Even when it is not only a matter of ontic experience, but of ontological understanding, the interpretation of being initially orients itself toward the being of innerworldly beings. Here the being of things initially at hand is passed over and beings are first conceived as a context of things (res) objectively present. Being acquires the meaning of reality. Substantiality becomes the basic of characteristic of being…. like other beings, Da-sein is also objectively present as real. (Heidegger, Being and Time I.vi 43)
At the backend of human existence, there is always the haunting spirit of our own desire. Psychoanalysis tells us about desire – originated from primitive lack which is our memory of primitive love toward parental unity. What is it? The parental unity is what exists before we are (being). The lack is what haunting us since the day we acquire the partial characteristic of being – materiality of being, the body, the sense, the Real. The haunting spirit constitutes our primitive fear; its basic is our drive to transpass the symbolic borderline and gain access to the unspeakable jouissance to the Real. In the Realm of the Real, there is nothing being “objectively presented” as the lack, desire, love and fear are the polemics posed to itself and have never been answered except we see our own death face to face. That is the impossibility of being as object, for object is not a priori knowledge and it is an impossible agent. For an object can never be an object without already being assigned the position of the Subject as a subject. But the argument is who authorizes the Subject as a subject while the position of being as being has to be worked through the background of the lack as the Real. If at the end of our human existence, we see only lack and emptiness, what is the value of being if put into the framework of a universal truth.
Is philosophy the theoretical framework to access the Universal truth? Or rather is psychoanalysis the framework for the possible Universal truth?

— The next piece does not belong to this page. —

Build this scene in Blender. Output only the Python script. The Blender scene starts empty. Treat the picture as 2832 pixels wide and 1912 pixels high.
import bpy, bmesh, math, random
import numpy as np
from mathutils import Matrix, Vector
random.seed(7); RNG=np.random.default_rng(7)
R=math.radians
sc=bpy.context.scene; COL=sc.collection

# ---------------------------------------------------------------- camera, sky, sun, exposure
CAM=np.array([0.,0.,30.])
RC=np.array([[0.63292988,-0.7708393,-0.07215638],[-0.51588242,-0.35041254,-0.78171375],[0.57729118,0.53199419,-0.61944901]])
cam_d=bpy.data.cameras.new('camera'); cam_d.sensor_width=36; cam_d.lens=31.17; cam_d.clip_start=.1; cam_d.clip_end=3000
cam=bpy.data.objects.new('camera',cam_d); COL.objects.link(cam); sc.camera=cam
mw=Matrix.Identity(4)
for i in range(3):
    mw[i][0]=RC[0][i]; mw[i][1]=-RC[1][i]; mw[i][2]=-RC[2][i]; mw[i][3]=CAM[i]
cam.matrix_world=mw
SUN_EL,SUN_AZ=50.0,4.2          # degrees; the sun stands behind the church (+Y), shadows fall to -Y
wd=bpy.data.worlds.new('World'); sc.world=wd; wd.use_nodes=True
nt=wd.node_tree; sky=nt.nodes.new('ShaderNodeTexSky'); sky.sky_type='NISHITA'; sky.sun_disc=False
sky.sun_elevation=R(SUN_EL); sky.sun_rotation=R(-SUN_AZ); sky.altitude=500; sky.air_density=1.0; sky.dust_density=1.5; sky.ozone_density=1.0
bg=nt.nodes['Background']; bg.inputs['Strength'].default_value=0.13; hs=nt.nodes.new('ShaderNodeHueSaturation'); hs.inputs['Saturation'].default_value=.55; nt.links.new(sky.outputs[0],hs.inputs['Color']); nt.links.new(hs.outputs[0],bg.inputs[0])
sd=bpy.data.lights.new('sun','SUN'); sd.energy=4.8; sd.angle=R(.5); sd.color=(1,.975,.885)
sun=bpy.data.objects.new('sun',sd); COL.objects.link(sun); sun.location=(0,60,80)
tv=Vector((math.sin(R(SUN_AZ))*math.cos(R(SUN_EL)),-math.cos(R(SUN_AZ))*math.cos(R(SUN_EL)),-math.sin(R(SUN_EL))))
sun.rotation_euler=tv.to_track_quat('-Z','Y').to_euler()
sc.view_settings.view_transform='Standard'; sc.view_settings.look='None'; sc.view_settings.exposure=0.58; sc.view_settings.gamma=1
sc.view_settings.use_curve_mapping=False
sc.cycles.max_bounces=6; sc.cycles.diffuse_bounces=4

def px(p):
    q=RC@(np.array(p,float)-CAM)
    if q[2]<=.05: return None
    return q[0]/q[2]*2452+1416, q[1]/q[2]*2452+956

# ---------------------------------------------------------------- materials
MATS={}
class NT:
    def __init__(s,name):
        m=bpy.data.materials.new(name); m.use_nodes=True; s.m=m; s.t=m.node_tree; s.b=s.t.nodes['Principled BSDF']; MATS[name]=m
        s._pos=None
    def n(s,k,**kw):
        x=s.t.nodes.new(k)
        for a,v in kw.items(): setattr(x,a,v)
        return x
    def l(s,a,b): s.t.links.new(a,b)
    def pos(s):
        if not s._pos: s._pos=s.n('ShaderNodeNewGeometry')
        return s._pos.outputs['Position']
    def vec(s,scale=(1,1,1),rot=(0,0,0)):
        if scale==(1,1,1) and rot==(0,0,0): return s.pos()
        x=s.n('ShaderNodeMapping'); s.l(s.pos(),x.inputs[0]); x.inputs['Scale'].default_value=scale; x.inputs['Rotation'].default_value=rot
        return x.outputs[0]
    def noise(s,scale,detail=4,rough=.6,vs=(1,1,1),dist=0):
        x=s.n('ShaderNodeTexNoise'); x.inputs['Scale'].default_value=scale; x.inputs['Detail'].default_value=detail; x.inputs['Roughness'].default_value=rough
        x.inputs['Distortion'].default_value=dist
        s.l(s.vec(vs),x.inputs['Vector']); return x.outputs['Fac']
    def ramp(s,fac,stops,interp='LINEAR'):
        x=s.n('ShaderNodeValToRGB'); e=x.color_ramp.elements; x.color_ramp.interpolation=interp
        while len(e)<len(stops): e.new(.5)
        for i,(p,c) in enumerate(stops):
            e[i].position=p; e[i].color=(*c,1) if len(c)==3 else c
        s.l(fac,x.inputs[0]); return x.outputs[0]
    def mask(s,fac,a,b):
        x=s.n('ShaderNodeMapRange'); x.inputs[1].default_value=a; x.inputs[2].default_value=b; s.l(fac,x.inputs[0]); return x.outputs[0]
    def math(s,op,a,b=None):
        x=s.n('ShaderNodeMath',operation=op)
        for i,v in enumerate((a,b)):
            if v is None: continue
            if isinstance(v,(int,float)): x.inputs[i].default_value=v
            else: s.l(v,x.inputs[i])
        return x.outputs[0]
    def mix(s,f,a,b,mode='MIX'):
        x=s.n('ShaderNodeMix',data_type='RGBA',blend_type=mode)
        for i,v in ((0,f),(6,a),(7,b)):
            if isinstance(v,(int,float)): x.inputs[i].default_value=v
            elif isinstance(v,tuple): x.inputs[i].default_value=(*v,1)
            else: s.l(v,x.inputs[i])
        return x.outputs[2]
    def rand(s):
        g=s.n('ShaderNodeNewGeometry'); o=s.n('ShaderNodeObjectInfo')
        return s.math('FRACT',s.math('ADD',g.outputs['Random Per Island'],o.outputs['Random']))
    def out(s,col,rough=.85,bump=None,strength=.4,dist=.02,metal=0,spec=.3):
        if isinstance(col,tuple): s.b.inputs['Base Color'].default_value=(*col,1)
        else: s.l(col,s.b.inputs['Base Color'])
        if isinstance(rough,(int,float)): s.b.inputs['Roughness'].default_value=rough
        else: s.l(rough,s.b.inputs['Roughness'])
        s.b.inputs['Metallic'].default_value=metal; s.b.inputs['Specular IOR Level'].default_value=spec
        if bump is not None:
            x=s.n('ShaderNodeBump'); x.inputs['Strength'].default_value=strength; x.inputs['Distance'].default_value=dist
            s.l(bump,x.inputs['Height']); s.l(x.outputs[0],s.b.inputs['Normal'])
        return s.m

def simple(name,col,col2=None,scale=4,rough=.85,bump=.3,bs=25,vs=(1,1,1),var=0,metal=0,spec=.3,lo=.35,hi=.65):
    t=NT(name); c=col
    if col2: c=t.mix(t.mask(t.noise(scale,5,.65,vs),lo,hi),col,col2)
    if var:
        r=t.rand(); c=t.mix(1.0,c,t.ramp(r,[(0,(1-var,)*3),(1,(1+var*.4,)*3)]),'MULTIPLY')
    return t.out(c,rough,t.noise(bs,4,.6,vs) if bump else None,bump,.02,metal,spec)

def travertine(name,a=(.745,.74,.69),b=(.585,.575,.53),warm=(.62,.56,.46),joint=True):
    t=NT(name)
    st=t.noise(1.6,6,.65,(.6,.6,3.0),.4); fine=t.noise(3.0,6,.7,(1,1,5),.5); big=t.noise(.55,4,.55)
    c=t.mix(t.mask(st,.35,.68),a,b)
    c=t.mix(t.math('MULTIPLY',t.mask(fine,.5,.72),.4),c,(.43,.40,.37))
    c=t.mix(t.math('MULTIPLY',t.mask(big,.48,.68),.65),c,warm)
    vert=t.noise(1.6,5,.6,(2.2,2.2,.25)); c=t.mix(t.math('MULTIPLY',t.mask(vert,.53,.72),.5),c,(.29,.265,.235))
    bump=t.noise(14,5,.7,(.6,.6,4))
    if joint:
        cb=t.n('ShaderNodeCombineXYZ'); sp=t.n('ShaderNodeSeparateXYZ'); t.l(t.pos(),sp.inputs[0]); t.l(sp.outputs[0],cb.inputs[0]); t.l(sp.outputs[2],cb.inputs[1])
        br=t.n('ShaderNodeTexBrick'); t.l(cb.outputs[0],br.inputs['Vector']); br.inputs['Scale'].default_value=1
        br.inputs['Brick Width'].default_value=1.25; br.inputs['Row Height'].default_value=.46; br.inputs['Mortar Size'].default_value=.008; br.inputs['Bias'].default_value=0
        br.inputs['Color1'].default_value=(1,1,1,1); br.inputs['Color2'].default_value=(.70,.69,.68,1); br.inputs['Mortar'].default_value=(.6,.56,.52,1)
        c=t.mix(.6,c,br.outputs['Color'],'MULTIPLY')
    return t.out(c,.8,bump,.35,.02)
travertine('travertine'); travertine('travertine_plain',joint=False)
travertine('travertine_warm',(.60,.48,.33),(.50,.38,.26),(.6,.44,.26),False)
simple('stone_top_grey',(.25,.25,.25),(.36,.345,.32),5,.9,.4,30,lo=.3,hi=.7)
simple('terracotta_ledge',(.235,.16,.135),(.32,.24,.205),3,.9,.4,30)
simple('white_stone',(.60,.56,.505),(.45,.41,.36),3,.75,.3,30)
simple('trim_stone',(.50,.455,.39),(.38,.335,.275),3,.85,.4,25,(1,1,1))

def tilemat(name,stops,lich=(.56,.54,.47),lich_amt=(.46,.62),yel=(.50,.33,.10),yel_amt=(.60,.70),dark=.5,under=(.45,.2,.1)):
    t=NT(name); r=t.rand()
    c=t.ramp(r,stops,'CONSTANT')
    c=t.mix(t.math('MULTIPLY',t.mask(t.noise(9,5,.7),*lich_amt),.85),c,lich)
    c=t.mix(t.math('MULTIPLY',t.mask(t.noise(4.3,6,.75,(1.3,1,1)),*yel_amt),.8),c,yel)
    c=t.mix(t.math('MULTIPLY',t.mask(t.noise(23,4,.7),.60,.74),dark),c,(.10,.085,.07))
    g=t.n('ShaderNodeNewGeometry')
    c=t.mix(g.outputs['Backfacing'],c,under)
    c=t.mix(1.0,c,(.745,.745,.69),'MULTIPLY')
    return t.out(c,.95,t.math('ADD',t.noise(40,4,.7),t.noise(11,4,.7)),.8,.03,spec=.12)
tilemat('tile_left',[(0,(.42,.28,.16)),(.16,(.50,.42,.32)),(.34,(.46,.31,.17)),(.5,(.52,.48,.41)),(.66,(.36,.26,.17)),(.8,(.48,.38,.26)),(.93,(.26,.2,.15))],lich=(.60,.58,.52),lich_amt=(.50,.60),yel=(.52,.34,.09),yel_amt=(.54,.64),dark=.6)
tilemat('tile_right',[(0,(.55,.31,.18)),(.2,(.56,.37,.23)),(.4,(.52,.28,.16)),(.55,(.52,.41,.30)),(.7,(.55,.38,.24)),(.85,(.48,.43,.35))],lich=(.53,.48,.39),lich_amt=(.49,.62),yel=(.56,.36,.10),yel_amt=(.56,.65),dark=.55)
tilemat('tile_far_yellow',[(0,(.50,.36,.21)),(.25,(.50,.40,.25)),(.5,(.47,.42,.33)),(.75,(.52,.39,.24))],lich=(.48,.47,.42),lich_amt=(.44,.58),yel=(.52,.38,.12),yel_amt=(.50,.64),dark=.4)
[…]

Psychoanalysis has never tried to answer the philosophical question of being. Its knowledge about being is more from its interest in subjectivity as reflected in structure of paternality. There is no psychoanalytic truth without the structure of a family. The truth in psychoanalysis, if there is any, is a form of truth which we can achieve through dialectics between the love and loss in relation to parents. But is this paternality a form of Universal truth? The love and loss in psychoanalysis create the first cause (desire) which formulates the structure of the Universe. Desire is the unfulfilled want for perfection. Perfection have never been a truth in psychoanalysis although it is what the Subject has been looking after. It is the impossibility in psychoanalysis, the zero degree in the subject’s relationship with the external world. But there is no dimension in psychoanalysis which could cover the position of achieving perfection.
Perfection is only a philosophical realm which at least logically we can have the conceptual capacity to describe it in philosophical understanding. It could be infinity in mathematics or it could be holistic experience in religion. Perfection is ultimate in philosophy but it is impossible in psychoanalysis.
However, philosophical understanding about perfection has never satisfied us as it have not fulfilled the logics of the lack. Desire has never been a philosophical problem, but it has created the neccessary constituent for our knowledge about perfection. Perfection comes out of desire, but desire has never been well explaint or simply it has denied its own validity.